CFTC moves to regulate prediction markets; stricter controls for event contracts
The CFTC on March 12 issued guidance treating prediction markets as a regulated financial asset class and told designated contract markets (DCMs) to comply with the Commodity Exchange Act for event-based contracts. Chair Michael S. Selig said the era of “no rules” is over and the agency opened an Advanced Notice of Proposed Rulemaking (ANPRM) with a 45‑day public comment period. The guidance requires exchanges to strengthen anti‑manipulation surveillance, ensure settlement-data integrity, coordinate with sports bodies on event contracts, and apply higher scrutiny to narrowly defined or ethically sensitive markets (eg, injury, death, war). The agency signaled potential enforcement and launched a formal rulemaking that could result in binding requirements. The move responds to rapid market growth — Kalshi and Polymarket reportedly hit about $18.6 billion combined monthly volume in Feb 2026, with March midmonth already over $8 billion — and rising political and institutional ties.

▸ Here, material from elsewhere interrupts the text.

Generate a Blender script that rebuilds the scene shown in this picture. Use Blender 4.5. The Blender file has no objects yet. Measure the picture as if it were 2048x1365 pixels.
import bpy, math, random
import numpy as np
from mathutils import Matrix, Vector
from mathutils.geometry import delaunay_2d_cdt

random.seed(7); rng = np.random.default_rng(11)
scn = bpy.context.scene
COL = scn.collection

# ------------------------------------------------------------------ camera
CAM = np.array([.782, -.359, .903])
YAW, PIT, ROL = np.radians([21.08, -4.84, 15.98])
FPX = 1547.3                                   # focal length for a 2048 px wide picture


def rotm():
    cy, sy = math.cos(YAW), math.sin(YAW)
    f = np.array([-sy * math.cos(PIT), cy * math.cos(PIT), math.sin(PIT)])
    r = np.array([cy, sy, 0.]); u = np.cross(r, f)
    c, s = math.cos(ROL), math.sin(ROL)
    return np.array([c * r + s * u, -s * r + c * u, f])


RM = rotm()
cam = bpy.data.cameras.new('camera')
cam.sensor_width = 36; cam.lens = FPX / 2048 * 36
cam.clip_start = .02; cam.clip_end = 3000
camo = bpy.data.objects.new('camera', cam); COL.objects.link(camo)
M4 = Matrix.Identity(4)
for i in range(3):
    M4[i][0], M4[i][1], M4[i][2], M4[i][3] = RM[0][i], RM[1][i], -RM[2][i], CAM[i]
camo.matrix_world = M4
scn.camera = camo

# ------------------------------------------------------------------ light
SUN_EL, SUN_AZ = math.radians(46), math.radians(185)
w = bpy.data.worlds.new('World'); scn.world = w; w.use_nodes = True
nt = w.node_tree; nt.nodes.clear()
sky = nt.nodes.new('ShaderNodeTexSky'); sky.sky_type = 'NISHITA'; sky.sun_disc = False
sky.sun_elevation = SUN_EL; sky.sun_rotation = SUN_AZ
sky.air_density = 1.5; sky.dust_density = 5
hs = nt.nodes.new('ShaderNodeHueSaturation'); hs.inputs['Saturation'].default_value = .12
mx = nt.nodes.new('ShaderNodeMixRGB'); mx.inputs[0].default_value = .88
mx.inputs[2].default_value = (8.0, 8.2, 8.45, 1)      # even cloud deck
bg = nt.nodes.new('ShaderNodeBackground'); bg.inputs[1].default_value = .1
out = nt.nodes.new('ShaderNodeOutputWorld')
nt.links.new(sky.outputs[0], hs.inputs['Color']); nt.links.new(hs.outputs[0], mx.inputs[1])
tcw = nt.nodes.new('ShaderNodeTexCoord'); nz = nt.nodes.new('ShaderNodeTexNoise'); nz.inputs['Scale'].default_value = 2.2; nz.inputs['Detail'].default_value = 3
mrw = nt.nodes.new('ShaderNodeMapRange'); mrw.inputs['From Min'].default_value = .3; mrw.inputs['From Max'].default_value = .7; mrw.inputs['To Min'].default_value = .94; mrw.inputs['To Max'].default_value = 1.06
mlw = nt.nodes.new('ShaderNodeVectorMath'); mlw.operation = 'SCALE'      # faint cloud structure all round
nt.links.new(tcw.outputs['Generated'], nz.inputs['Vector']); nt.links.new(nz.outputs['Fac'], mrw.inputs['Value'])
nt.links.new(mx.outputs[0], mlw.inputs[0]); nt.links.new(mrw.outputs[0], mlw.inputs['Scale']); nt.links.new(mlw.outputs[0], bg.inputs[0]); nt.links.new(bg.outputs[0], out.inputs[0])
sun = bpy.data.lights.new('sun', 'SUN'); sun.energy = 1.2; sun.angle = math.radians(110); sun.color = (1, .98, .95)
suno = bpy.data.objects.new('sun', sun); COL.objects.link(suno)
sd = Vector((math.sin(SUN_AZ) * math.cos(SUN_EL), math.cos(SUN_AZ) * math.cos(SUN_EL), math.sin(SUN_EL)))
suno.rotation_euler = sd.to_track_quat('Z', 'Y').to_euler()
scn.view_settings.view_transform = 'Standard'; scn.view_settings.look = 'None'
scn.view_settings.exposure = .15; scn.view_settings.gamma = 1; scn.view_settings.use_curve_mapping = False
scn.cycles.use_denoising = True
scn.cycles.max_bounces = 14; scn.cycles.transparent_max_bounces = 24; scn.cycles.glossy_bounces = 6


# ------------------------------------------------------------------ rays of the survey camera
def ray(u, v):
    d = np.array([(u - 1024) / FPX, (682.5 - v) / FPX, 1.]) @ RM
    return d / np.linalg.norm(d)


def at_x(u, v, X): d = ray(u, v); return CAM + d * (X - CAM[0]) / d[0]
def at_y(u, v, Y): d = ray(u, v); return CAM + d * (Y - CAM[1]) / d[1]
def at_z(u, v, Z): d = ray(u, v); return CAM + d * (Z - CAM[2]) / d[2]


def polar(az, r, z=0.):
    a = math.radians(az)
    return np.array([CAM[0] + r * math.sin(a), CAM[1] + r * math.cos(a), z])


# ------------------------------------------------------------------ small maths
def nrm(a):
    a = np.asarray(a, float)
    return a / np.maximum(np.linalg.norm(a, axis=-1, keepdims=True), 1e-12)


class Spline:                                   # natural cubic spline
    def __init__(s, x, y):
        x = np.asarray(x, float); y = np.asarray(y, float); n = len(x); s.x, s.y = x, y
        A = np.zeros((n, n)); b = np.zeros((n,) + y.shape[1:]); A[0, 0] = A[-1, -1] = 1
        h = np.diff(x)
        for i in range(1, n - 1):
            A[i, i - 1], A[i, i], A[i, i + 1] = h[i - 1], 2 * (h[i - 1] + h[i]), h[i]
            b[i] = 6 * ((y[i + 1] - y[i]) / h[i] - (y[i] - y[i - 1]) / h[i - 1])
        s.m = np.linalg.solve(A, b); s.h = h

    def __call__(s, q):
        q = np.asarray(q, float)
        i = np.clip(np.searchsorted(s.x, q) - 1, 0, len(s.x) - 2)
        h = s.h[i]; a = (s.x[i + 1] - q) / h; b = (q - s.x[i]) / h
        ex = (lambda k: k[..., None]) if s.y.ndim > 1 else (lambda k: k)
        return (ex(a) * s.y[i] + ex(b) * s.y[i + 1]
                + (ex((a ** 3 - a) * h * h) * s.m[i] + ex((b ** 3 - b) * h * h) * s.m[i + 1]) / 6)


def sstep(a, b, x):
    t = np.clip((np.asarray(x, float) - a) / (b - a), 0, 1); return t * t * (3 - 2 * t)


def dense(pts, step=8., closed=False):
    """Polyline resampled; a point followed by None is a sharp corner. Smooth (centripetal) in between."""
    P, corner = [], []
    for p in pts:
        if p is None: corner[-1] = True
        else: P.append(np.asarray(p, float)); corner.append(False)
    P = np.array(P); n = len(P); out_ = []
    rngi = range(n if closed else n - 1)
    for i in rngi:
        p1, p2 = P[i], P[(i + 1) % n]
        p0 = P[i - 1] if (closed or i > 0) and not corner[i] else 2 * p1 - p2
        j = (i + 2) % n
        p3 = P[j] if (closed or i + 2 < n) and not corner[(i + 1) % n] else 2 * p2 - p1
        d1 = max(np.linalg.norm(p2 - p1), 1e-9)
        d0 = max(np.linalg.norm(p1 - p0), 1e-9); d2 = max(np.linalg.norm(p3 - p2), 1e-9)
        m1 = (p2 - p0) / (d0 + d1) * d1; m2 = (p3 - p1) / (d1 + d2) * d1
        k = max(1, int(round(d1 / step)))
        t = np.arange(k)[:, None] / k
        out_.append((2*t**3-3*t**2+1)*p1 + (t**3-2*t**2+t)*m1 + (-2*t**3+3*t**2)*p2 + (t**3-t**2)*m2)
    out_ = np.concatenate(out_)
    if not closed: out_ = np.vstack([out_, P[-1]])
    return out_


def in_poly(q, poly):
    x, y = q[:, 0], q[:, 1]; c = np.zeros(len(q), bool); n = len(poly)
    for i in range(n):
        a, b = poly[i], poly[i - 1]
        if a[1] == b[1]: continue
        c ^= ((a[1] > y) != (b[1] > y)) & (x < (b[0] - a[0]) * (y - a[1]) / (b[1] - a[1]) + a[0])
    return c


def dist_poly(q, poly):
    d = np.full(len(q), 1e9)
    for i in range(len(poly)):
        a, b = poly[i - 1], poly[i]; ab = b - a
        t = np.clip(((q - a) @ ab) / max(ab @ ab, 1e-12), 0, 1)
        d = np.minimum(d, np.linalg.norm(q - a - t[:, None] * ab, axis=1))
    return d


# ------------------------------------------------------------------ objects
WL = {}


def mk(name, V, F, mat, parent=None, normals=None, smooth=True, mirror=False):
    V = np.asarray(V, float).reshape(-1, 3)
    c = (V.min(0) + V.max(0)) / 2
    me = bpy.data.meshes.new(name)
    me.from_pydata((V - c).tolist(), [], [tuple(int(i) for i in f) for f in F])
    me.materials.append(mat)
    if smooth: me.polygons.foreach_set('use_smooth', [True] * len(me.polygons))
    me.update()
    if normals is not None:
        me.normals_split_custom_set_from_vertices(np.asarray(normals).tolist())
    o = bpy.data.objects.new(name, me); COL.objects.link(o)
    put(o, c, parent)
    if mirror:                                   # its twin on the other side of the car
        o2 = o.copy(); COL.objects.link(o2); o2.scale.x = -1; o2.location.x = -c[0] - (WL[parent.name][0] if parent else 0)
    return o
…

For crypto traders, the guidance increases compliance expectations for on‑chain and centralized prediction platforms, raises the chance that high‑risk or narrowly defined contracts will be delisted or face stricter review, and should reduce manipulation risk while raising platform costs and operational friction. Public comments over 45 days may shape final rules and timelines.
Neutral
The guidance clarifies regulation and should reduce manipulation risk for prediction-market products, which is positive for market integrity but not directly price‑bullish for any single cryptocurrency. Short-term effects: increased compliance reviews, possible delisting or suspension of narrowly defined or ethically sensitive contracts may reduce product supply and trading volume on affected platforms, causing localized liquidity drops on platforms or tokens tied to those platforms. Platforms may incur higher operational costs, delaying product launches and temporarily reducing trading activity. Long-term effects: clearer federal rules and stronger surveillance can build institutional confidence and broaden participation, supporting sustained volume growth in well‑regulated products. For tokenized or on‑chain prediction platforms, higher compliance burdens could raise costs or force migration to compliant designs, creating winners and losers among projects but not a direct, uniform price catalyst. Overall, the news improves market structure and legal clarity (bullish for structural adoption) while introducing frictions that limit near‑term speculative volume — net impact on crypto prices is neutral.